HOT - I don't know the exact number, but probably about 250. Way hotter than I would ever want my engine to get.
Also accompanied by excruciatingly SLOW needle movement. By the time it actually hits the red, you are WAYYY past "overheated".
And, if I need to say it again: The needle's position has NOTHING to do with actual coolant temperature.

For instance: If you have a catastrophic coolant blowout (say the lower radiator hose gives up), you can be out of coolant in seconds. Pulling a load, that translates to immediate overheating.
The needle may take minutes to register the change. Often, in such a scenario, the OIL/COOLANT indicator light will turn on while the needle is still in the "Normal" range.

Originally Posted by dieselnutga View Post
Do you guys think the high ECT readings on the Dashcommand app are something to worry about? I'm thinking it may be bad data.
"High" is relative, but yes - I'd be looking at those numbers.

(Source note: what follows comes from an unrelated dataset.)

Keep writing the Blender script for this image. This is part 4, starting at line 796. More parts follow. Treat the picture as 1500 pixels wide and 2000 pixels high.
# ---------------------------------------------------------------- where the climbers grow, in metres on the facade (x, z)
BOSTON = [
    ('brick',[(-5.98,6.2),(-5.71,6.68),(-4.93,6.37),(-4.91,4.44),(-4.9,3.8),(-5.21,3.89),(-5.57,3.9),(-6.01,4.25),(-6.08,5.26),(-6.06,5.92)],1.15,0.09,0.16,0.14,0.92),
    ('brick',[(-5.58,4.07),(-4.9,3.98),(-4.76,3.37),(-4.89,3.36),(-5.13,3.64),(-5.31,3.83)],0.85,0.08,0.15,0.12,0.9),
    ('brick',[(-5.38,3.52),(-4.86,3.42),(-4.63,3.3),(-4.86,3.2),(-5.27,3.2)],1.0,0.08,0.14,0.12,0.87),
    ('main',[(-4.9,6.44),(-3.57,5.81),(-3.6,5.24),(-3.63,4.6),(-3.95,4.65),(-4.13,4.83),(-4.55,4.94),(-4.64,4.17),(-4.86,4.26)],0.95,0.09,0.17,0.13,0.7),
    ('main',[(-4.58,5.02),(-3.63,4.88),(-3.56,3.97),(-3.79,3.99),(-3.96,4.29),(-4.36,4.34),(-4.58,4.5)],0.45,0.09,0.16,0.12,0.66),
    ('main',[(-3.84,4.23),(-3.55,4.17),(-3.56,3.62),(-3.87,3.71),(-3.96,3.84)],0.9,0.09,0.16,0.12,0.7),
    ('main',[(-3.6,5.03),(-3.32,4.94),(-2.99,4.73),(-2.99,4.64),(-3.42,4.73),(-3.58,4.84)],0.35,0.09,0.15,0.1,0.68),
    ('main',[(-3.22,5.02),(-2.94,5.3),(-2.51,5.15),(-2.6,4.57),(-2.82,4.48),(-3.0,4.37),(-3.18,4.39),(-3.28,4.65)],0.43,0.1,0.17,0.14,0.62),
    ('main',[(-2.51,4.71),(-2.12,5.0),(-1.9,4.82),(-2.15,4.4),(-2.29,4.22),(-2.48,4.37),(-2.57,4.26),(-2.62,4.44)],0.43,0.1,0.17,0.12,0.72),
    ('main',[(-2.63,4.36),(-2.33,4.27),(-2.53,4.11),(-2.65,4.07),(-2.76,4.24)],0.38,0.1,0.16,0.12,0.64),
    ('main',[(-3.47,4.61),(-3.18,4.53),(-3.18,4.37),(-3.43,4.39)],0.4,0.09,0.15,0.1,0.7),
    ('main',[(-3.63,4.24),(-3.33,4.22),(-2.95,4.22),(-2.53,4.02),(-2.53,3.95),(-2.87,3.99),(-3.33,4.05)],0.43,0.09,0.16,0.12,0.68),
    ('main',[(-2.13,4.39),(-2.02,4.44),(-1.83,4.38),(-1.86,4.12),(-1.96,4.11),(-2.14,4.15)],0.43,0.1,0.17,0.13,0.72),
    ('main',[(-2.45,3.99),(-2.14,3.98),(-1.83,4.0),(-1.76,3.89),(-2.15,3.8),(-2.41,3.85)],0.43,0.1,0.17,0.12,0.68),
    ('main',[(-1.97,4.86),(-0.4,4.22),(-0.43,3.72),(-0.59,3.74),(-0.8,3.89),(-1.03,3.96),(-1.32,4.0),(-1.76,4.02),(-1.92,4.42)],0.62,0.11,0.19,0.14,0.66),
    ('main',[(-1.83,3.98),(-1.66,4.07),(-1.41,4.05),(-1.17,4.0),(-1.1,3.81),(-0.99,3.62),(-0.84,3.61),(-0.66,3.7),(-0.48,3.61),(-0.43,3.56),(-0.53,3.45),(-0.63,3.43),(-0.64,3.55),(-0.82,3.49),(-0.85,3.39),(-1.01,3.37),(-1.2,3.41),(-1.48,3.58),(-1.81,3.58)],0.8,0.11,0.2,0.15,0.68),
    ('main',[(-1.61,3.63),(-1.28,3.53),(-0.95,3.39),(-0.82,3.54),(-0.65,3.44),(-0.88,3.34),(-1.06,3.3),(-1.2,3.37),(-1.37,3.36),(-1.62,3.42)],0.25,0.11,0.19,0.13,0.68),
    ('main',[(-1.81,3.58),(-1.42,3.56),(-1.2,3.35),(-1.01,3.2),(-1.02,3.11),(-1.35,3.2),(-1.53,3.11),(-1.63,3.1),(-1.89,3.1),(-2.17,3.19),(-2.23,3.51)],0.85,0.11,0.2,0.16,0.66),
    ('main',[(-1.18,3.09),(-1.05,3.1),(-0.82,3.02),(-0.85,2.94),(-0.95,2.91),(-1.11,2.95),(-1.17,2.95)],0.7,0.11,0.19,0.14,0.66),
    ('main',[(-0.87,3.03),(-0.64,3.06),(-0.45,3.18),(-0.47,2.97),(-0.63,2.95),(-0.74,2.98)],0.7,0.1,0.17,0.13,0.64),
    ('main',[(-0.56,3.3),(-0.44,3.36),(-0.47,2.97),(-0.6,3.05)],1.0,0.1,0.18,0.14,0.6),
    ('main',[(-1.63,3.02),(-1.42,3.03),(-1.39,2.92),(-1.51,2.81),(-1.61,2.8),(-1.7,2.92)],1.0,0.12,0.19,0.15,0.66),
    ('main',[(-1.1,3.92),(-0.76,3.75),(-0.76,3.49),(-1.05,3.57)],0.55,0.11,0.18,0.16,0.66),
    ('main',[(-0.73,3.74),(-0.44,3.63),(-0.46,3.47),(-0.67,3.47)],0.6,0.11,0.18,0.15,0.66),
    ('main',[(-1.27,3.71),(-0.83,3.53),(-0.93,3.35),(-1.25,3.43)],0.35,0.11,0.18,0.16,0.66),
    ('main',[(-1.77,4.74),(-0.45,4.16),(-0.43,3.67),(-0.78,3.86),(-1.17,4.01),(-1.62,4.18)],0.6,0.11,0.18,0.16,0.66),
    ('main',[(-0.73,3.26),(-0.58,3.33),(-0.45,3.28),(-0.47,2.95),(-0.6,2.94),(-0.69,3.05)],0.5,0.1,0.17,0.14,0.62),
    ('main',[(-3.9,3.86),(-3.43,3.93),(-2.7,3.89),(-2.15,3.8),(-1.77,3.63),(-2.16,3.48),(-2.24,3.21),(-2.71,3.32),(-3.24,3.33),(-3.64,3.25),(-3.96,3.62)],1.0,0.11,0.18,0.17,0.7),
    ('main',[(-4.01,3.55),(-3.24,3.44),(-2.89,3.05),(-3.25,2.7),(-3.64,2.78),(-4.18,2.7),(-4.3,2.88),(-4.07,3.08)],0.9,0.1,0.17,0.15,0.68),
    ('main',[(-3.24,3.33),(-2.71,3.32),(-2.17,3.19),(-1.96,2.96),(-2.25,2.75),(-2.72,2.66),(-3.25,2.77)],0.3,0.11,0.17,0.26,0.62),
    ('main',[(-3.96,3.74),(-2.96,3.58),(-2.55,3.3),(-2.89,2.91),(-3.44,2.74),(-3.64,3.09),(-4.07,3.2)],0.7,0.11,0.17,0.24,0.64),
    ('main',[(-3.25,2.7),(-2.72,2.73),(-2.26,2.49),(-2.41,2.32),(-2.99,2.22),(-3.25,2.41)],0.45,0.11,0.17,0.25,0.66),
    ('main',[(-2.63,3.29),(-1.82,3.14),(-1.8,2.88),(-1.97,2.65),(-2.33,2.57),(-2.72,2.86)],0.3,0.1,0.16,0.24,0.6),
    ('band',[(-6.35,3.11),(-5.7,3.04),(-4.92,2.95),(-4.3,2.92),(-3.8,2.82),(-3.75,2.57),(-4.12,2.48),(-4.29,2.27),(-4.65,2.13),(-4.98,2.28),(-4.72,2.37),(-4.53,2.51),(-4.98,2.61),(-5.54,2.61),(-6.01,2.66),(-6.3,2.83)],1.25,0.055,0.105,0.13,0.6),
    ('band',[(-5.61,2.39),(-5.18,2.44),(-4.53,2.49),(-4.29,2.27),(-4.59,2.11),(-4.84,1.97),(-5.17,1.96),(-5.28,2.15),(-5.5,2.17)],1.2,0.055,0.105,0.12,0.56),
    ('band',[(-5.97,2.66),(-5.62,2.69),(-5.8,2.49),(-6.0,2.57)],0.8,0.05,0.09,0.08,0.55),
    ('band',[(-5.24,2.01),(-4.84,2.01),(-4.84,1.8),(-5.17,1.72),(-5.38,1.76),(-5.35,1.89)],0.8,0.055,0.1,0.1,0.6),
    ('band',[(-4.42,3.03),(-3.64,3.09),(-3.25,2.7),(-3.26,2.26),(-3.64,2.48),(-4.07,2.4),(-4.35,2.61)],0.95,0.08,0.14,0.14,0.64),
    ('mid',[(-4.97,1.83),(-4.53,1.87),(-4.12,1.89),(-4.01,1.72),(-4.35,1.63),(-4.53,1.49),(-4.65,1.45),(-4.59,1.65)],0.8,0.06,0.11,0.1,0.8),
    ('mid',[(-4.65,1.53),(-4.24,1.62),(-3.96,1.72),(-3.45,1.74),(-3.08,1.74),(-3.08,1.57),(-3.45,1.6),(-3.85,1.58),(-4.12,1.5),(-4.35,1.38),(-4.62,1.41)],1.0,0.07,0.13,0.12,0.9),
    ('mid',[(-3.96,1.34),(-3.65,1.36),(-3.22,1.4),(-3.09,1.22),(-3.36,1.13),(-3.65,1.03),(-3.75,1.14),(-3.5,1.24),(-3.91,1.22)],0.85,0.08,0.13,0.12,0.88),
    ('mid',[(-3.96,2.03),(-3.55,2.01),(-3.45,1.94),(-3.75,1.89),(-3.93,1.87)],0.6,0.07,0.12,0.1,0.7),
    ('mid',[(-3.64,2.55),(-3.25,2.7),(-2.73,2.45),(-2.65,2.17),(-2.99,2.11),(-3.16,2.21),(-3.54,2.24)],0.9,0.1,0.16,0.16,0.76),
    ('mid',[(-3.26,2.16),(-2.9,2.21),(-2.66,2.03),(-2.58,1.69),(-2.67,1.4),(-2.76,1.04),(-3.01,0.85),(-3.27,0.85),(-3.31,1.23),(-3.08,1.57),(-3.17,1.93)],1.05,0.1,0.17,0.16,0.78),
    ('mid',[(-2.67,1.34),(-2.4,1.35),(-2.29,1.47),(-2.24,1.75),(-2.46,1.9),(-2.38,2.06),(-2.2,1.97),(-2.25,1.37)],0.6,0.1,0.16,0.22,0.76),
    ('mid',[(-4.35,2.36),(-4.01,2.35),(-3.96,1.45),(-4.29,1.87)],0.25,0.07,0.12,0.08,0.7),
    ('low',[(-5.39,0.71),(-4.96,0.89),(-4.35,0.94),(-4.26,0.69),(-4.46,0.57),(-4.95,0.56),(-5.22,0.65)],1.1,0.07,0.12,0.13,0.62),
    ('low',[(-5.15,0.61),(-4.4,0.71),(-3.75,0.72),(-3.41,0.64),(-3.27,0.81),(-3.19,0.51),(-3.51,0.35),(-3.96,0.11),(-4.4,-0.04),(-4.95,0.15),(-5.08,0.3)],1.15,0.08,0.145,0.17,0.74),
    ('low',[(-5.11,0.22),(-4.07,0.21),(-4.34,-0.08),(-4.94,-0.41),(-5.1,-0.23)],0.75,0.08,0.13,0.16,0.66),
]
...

I'd want to know what EOT was when ECT was 225.
Further, Dashcommand's data is likely to be far more accurate than anything else you would be seeing.

225 EOT @ 70MPH would be about average with a stock radiator.
225 Coolant is pretty hot. If your Oil Cooler is in good shape, that's still 235+ EOT.
235 Coolant (245+ EOT) is probably an accident waiting to happen.

The radiators are a little thin. Even the 8500GVW radiator only had a 1-7/16" thick core from the factory.
Many cores were only 1".
And, as I stated above, over time they fill up with dirt.

At 10 years, I removed my 1-7/16" core radiator, pressure washed it, and painted it.
It helped a lot. The area directly behind the fan was absolutely full of dirt.
Before I pressure washed it, you couldn't get light through that area. After I pressure washed it, you could read through it.
I'm not kidding when I tell you those radiators fill up with crud.

At 15 years, I replaced my radiator with a 2-1/4" core. It helped tremendously with interstate speeds and big, wind-catching loads.

Here's a tip for anyone with Dashcommand or Torque:
Check your Oil Temp (EOT). It's more important than the Coolant Temp (ECT).

If the Engine Oil Temp is up around 225*, the coolant temp should be between 210 and 215 degrees.
If it's more than 15 degrees different (at 225* EOT), you have problems in your Oil Cooler.
But, that number is relative. If your Oil Temp is only 195*, EXPECT the Coolant to at least 25* lower than EOT...

If your EOT is routinely going over 230, you have a problem.